Cormac McCarthy: VerloreneDie USA in den fünfziger Jahren des vorigen Jahrhunderts. Der junge Suttree lebt auf einem heruntergekommenen Hausboot auf dem Fluss Tennessee bei Knoxville im gleichnamigen Bundesstaat. Das bisschen Geld, das er braucht, verdient er sich mit Fischen, die er an Händler verkauft, oder manchmal an Bedürftige verschenkt. Denn Suttree kümmert sich, trotz seiner eigenen Probleme, um andere. Er schaut zum alten Lumpensammler, er versucht dem Schwarzen zu helfen, der sich, des Lebens endgültig müde, von Polizisten zu Tode prügeln lässt.

Genauso wie das Boot auf dem Fluss treibt, scheint auch Suttree auf seinem Leben zu treiben. Ein Aussteiger, ein Verweigerer, der seine Gründe hat, die McCarthy ebenso wenig verschweigt wie die scheinbare Machtlosigkeit des Verlorenen gegenüber des eigenen Schicksals. Immer wenn er sich auf die Beziehung mit einer Frau einlässt, geht es schief. Wie ein Fluch, der auf ihm lastet, und der ihm von Kindesbeinen an von seiner Familie auferlegt wurde.

Trotzdem gibt er nicht auf. Wie die meisten anderen, die am Flussufer gestrandet sind. Merkwürdige Typen, Saufköppe, Transvestiten, Tagelöhner – »Verlierer«, die eine Gesellschaft produziert, in der nichts anderes als der Erfolg zählt. Sei er auch noch so frech erlogen, oder schlimmer – mit dem Blut anderer erkauft. So haben sich die Verlorenen des Systems eben in die Flussniederungen, in Höhlen, Zelten, Hausbooten und Hütten zurückziehen müssen. Die etablierte Gesellschaft tritt den Verlorenen nur in Form von brutalen Polizisten gegenüber. Und dann landen sie meistens im Arbeitshaus, und dann im Knast.

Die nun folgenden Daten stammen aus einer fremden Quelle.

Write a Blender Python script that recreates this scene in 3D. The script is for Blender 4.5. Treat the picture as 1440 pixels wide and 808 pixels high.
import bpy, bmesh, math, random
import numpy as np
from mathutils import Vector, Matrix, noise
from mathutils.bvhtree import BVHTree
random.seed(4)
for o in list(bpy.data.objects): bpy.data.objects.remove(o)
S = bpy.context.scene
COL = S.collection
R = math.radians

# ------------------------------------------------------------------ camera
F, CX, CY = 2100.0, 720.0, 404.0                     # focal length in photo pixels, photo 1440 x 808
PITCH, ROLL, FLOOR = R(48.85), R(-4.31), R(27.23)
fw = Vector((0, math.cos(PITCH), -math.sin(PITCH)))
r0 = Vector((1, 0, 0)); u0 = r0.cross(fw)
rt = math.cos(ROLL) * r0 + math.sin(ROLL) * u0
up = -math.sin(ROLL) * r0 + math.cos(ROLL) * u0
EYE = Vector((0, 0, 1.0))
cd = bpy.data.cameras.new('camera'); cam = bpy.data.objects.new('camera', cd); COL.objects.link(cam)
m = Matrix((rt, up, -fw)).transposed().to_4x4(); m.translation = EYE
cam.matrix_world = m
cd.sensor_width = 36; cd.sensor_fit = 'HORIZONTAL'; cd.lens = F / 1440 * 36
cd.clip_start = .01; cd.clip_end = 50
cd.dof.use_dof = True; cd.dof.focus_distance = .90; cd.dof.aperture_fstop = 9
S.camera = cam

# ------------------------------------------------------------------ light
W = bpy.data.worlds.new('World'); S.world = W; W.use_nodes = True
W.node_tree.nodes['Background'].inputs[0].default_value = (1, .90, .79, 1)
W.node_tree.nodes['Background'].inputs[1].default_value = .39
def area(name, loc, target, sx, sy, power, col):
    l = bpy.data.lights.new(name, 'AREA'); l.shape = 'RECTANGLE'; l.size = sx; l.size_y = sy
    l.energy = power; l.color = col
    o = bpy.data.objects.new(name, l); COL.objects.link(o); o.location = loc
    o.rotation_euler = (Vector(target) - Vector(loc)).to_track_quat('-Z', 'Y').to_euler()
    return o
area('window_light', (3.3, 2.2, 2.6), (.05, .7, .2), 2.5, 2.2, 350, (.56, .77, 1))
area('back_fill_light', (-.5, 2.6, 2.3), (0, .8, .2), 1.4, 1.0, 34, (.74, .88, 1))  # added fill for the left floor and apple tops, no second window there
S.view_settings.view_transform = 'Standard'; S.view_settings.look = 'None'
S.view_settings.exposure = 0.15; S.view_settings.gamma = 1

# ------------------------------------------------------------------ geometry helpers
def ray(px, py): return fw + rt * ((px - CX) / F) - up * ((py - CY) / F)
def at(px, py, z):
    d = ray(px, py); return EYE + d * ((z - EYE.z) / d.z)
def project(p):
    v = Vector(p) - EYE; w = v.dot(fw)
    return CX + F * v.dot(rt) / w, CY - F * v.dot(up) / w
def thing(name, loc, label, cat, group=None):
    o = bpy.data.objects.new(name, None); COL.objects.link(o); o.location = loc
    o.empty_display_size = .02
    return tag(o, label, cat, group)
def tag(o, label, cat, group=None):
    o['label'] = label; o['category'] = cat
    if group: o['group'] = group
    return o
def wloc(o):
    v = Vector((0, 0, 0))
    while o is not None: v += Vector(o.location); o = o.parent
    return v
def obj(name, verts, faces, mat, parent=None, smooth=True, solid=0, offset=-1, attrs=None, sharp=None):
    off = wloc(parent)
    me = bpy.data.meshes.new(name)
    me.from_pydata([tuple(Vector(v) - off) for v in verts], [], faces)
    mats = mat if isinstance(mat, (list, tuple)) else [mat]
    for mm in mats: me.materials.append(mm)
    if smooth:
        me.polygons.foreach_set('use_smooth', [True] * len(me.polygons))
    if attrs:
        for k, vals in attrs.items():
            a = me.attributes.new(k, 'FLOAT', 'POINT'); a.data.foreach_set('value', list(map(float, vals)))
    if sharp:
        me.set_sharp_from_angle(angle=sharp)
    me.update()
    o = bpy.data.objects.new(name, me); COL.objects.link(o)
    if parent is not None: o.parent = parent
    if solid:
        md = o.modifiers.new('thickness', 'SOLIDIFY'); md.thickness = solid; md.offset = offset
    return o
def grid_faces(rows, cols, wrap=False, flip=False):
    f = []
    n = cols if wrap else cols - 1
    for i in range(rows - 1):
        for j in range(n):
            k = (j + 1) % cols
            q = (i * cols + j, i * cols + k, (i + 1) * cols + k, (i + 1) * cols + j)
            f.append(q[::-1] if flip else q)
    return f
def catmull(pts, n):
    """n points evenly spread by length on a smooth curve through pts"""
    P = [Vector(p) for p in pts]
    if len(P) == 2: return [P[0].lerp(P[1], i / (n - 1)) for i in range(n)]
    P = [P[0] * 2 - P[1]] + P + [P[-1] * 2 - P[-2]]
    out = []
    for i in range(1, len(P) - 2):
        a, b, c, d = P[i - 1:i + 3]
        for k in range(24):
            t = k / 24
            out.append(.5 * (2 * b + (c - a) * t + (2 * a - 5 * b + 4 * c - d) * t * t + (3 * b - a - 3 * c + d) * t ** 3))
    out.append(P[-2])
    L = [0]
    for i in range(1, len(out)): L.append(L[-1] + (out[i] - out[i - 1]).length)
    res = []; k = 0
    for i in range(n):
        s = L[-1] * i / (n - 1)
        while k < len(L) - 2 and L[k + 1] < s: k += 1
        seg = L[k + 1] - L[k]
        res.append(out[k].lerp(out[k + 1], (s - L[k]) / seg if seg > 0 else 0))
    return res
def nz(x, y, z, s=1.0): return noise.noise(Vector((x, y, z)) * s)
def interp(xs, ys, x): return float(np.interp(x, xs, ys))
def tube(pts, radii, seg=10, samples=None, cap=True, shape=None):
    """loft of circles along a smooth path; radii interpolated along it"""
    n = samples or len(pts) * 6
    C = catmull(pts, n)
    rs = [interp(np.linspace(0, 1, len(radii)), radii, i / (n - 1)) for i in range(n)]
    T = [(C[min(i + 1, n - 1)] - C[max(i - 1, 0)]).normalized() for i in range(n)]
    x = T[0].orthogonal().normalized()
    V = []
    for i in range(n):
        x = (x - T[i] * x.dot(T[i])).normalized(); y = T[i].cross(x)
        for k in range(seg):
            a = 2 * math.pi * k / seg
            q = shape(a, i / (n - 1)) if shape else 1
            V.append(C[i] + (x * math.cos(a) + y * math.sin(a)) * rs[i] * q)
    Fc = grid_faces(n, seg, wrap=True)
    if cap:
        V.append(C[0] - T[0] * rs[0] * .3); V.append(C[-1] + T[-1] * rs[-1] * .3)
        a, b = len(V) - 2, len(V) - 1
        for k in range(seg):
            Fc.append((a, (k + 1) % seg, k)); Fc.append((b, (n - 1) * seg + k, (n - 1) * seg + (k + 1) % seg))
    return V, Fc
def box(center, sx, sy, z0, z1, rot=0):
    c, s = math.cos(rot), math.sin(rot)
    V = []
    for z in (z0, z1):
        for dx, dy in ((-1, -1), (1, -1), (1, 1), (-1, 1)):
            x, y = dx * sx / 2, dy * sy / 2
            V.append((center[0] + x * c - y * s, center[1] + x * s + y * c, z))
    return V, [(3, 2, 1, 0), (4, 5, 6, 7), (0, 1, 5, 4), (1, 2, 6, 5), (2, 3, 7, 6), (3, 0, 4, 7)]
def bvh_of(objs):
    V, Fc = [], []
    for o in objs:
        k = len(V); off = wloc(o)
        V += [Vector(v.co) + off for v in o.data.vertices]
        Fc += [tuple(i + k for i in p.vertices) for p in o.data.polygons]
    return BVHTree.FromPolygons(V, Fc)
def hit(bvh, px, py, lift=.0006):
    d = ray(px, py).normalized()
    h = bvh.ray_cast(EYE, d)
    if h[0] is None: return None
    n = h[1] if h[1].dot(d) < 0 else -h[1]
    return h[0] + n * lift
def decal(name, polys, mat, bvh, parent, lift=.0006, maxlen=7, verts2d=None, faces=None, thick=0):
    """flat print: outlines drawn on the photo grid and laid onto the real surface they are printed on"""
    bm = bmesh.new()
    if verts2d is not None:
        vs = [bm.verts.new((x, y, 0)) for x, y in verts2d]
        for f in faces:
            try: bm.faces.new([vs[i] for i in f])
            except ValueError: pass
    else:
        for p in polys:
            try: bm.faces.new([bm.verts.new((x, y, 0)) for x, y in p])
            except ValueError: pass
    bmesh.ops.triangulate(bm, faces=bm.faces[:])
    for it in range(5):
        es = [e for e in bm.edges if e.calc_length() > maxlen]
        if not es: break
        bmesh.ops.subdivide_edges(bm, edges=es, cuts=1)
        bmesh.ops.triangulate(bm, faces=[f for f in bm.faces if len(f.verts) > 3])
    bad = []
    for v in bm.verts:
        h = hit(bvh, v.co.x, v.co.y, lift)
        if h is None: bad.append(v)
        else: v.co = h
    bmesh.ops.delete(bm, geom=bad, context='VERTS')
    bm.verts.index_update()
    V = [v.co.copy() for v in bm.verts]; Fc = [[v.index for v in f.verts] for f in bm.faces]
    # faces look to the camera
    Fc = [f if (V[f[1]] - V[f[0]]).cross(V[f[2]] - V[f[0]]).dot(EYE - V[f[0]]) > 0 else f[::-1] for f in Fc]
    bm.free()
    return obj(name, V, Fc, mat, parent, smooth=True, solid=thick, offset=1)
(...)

Ist schon die Geschichte des Suttree, nicht zuletzt durch geschickte dramaturgische Kniffe, spannend, witzig, traurig – wie man es von einem guten Roman erwartet – wird das Ganze auch noch zusammengehalten von der großartigen, wortgewaltigen Sprache von Cormac McCarthy. Zugegeben, erst war ich skeptisch, ob ich die über sechshundert Seiten lesen könnte. Aber schon nach kurzer Zeit haben mich die Story und die Sprache in den Bann gezogen. Ein paar Beispiele? Bitte schön – ich schlage eine beliebige Seite auf:

… und als die sechs dann nebeneinander in der Kirchenbank standen, wirkten sie wie eine jener Figurreihen, die sich Verrückte in ihrer Freizeit aus grellbunten Tapeten zurechtschneiden. Alles gaffte.

Oder:

… im kahlen Schlachthaus zurechtgeschnittenes Rind neben blauflockig angeschimmelten Schinken an Fleischerhacken. Im Fischmarkt kalte graue Leiber, matt illuminiert in Trögen mit zermahlenem Eis.

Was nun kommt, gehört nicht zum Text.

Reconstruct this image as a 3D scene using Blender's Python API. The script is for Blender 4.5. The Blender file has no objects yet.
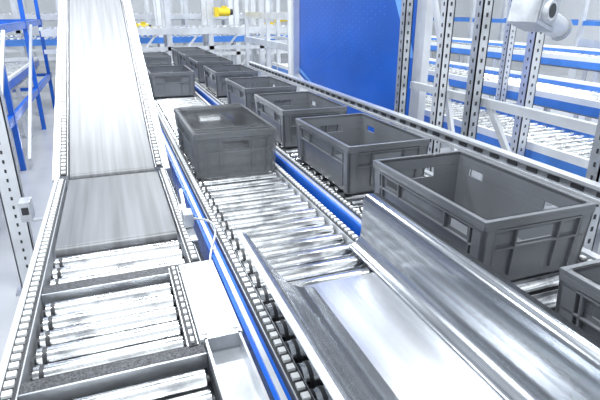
import bpy, math, random
from mathutils import Vector, Matrix
random.seed(4)
sc=bpy.context.scene
sc.view_settings.view_transform='Standard'
sc.view_settings.look='None'
sc.view_settings.exposure=0.24

# ---------------------------------------------------------------- materials
def mat(name,col,rough=0.5,metal=0.0,var=0.12,scale=(6,6,6),bump=0.0,alpha=1.0,spec=0.5,lo=0.35,hi=0.65):
    m=bpy.data.materials.new(name); m.use_nodes=True
    nt=m.node_tree; n=nt.nodes; l=nt.links
    p=n['Principled BSDF']; p.inputs['Roughness'].default_value=rough; p.inputs['Metallic'].default_value=metal
    p.inputs['Specular IOR Level'].default_value=spec
    tc=n.new('ShaderNodeTexCoord'); mp=n.new('ShaderNodeMapping'); mp.inputs['Scale'].default_value=scale
    nz=n.new('ShaderNodeTexNoise'); nz.inputs['Scale'].default_value=1.0; nz.inputs['Detail'].default_value=5
    cr=n.new('ShaderNodeValToRGB')
    cr.color_ramp.elements[0].position=lo; cr.color_ramp.elements[1].position=hi
    cr.color_ramp.elements[0].color=tuple(max(0,c*(1-var)) for c in col)+(1,)
    cr.color_ramp.elements[1].color=tuple(min(1,c*(1+var)) for c in col)+(1,)
    l.new(tc.outputs['Object'],mp.inputs[0]); l.new(mp.outputs[0],nz.inputs['Vector'])
    l.new(nz.outputs['Fac'],cr.inputs[0]); l.new(cr.outputs[0],p.inputs['Base Color'])
    if bump>0:
        b=n.new('ShaderNodeBump'); b.inputs['Strength'].default_value=bump; b.inputs['Distance'].default_value=0.002
        l.new(nz.outputs['Fac'],b.inputs['Height']); l.new(b.outputs[0],p.inputs['Normal'])
    p.inputs['Alpha'].default_value=alpha
    return m
ZINC=mat('zinc_roller',(.74,.75,.77),.15,1.0,.34,(14,22,22),lo=.34,hi=.52)
STEEL=mat('galvanised_steel',(.54,.56,.59),.33,.8,.18,(12,12,12))
ALU=mat('aluminium',(.73,.75,.78),.3,.55,.10,(5,5,5))
WHITE=mat('white_paint',(.78,.80,.82),.4,0,.04)
BLUE=mat('blue_paint',(.010,.12,.58),.25,0,.12)
BLUEL=mat('light_blue_paint',(.07,.23,.66),.3,0,.10)
BLUEP=mat('blue_panel_paint',(.006,.095,.48),.3,0,.16,(1.5,1.5,1.5))
PALEB=mat('pale_blue_print',(.14,.34,.76),.4,0,.05)
DARK=mat('dark_rubber_and_holes',(.03,.032,.036),.5,0,.3)
GAPSHADE=mat('roller_gap_shade',(.05,.053,.06),.5,0,.2)  # dark sheet under the rollers, paints the shade seen in the gaps
HAZEPAN=mat('haze_lightened_pan',(.42,.43,.45),.5,0,.1)  # background version of the gap sheet, haze lightened into its colour
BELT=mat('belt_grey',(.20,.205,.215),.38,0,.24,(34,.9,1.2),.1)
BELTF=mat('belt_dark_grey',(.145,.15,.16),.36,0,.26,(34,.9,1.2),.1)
BELT2=mat('belt_light_grey',(.66,.67,.69),.22,.8,.16,(22,.5,3))
PLASTIC=mat('crate_plastic',(.155,.163,.178),.30,0,.14,(3,3,3),spec=.6)
PBLUR=mat('crate_plastic_moving',(.23,.24,.255),.4,0,.22,(2,.6,30),alpha=.33)
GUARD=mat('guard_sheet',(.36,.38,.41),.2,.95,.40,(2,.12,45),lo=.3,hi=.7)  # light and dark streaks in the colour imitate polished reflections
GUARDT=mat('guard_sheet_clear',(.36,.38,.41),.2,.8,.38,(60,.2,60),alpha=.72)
YEL=mat('yellow_motor',(.80,.60,.03),.35,0,.1)
CREAM=mat('pale_plastic',(.86,.87,.86),.4,0,.05)
FLOOR=mat('floor_concrete',(.50,.51,.53),.22,0,.10,(1.2,1.2,1.2))
WALL=mat('wall_paint',(.88,.90,.92),.7,0,.04,(1,1,1))
MESH=mat('dark_grip_strip',(.05,.052,.058),.4,.3,.8,(220,220,220),.5)
REFLBAR=mat('reflection_bar_dark',(.12,.13,.15),.6,0,.1)  # for the unseen overhead bars added to streak the metal reflections

class B:
    def __init__(s): s.v=[];s.f=[];s.m=[];s.sm=[];s.mats=[]
    def mi(s,m):
        if m not in s.mats: s.mats.append(m)
        return s.mats.index(m)
    def add(s,vs,fs,m,smooth=False):
        o=len(s.v); s.v+= [tuple(v) for v in vs]
        for f in fs: s.f.append([i+o for i in f]); s.m.append(s.mi(m)); s.sm.append(smooth)
    def box(s,x0,x1,y0,y1,z0,z1,m,M=None):
        vs=[Vector(p) for p in ((x0,y0,z0),(x1,y0,z0),(x1,y1,z0),(x0,y1,z0),(x0,y0,z1),(x1,y0,z1),(x1,y1,z1),(x0,y1,z1))]
        if M: vs=[M@v for v in vs]
        s.add(vs,[(0,3,2,1),(4,5,6,7),(0,1,5,4),(1,2,6,5),(2,3,7,6),(3,0,4,7)],m)
    def bar(s,p0,p1,w,h,m):
        p0=Vector(p0);p1=Vector(p1);d=p1-p0;L=d.length;d.normalize()
        up=Vector((0,0,1)) if abs(d.z)<.99 else Vector((0,1,0))
        x=d.cross(up).normalized();z=x.cross(d)
        M=Matrix((x,d,z)).transposed().to_4x4();M.translation=p0
        s.box(-w/2,w/2,0,L,-h/2,h/2,m,M)
    def cyl(s,p0,p1,r,m,n=16,r2=None):
        p0=Vector(p0);p1=Vector(p1);d=(p1-p0).normalized()
        up=Vector((0,0,1)) if abs(d.z)<.9 else Vector((1,0,0))
        x=d.cross(up).normalized();y=x.cross(d); r2=r if r2 is None else r2
        a=[p0+(x*math.cos(t)+y*math.sin(t))*r for t in [2*math.pi*i/n for i in range(n)]]
        b=[p1+(x*math.cos(t)+y*math.sin(t))*r2 for t in [2*math.pi*i/n for i in range(n)]]
        s.add(a+b,[(i,n+i,n+(i+1)%n,(i+1)%n) for i in range(n)],m,True)
        s.add(a,[tuple(range(n))],m); s.add(b,[tuple(reversed(range(n)))],m)
    def prism(s,prof,y0,y1,m,smooth=False):
        n=len(prof)
        vs=[(x,y0,z) for x,z in prof]+[(x,y1,z) for x,z in prof]
        s.add(vs,[(i,(i+1)%n,n+(i+1)%n,n+i) for i in range(n)],m,smooth)
        s.add(vs[:n],[tuple(reversed(range(n)))],m); s.add(vs[n:],[tuple(range(n))],m)
    def obj(s,name,parent=None,loc=(0,0,0),bevel=0):
        me=bpy.data.meshes.new(name); me.from_pydata(s.v,[],s.f)
        for m in s.mats: me.materials.append(m)
        for i,p in enumerate(me.polygons): p.material_index=s.m[i]; p.use_smooth=s.sm[i]
        import bmesh
        bm=bmesh.new();bm.from_mesh(me);bmesh.ops.recalc_face_normals(bm,faces=bm.faces);bm.to_mesh(me);bm.free()
        o=bpy.data.objects.new(name,me); sc.collection.objects.link(o); o.location=loc
        if parent: o.parent=parent
        if bevel:
            b=o.modifiers.new('bevel','BEVEL');b.width=bevel;b.segments=2;b.limit_method='ANGLE'
        return o
def empty(name):
    e=bpy.data.objects.new(name,None); sc.collection.objects.link(e); return e
def strip(path,t):
    out=[]
    n=len(path)
    for i,(x,z) in enumerate(path):
        a=path[max(0,i-1)];c=path[min(n-1,i+1)]
        dx,dz=c[0]-a[0],c[1]-a[1];L=math.hypot(dx,dz)
        out.append((x-dz/L*t,z+dx/L*t))
    return path+out[::-1]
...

Das ist Rhythmus. Das hat einer geschrieben, der genau weiß, was er da macht. Jeder Satz ist differenziert und wohl überlegt. Ich ärgere mich, dass ich das Buch nicht im Original lesen kann. Daher ein dickes Lob an dieser Stelle an den Übersetzer Hans Wolf!

»Verlorene« ist 1979 erstmals erschienen. Er ist neben »Die Straße« der zweite Roman von McCarthy, den ich gelesen habe. Und er bekommt einen Platz in meinem Regalfach für besondere Bücher. Neben »Berlin Alexanderplatz«, »Früchte des Zorns«, »Die Klavierspielerin« und »Ripley Bogle«.